7. The items are not prohibited or restricted. Visit the Customs and Border Protection Website to familiarize yourself with items on the restricted list.

8.  For more information on types of exemptions, visit this page of the CPB website.

 

Gifts

Gifts you bring back from a trip abroad are considered by the Customs Service to be for your personal use. They must be declared, but you may include them in your personal exemption. This includes gifts people gave you while you were out of the country, such as wedding or birthday presents, and gifts you have brought back for others.

Summary

Passing Customs is serious business for the traveler. The Customs inspectors frequently “sample” travelers from flights or cruises to ensure that they have declared all of their goods and that they are not attempting to import and illegal goods or information.

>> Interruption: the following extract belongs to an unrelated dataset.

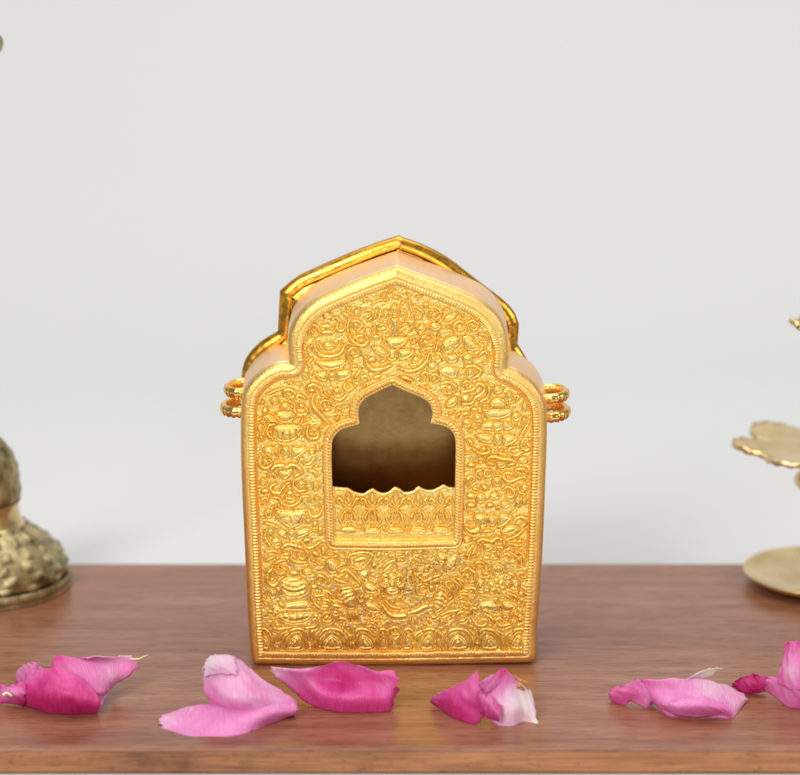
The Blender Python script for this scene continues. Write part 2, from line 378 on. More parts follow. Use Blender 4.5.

I have been stopped, questioned and had my bags searched many times, as I must fit a profile.  On one occasion, I was shunted to a special station and told by the Customs Agent that she was examining my bags to ensure that I had complied with currency rules and was not bringing more that $10,000 of U.S. currency into the country. After a short search of my luggage, the Agent gave me a clean bill of health. Obviously!   If I had $10,000 in cash, I would have still been on vacation.

At times, the length of passing through customs is irritating. Take our recommendation and avoid attracting attention. Even if you have complied with all regulation, the extra time that you could spend in Customs examination far exceeds the amount of time you will spend if you just go with the flow. The inspectors are friendly, serious, hard working and have heard all of the jokes and all of the excuses a million times before. Make their job easier and comply with the regulations and their requests.

For the latest information about the changing world of the Customs and Border Protection, visit the official website  to be sure you know your obligations under the laws the Customs enforces.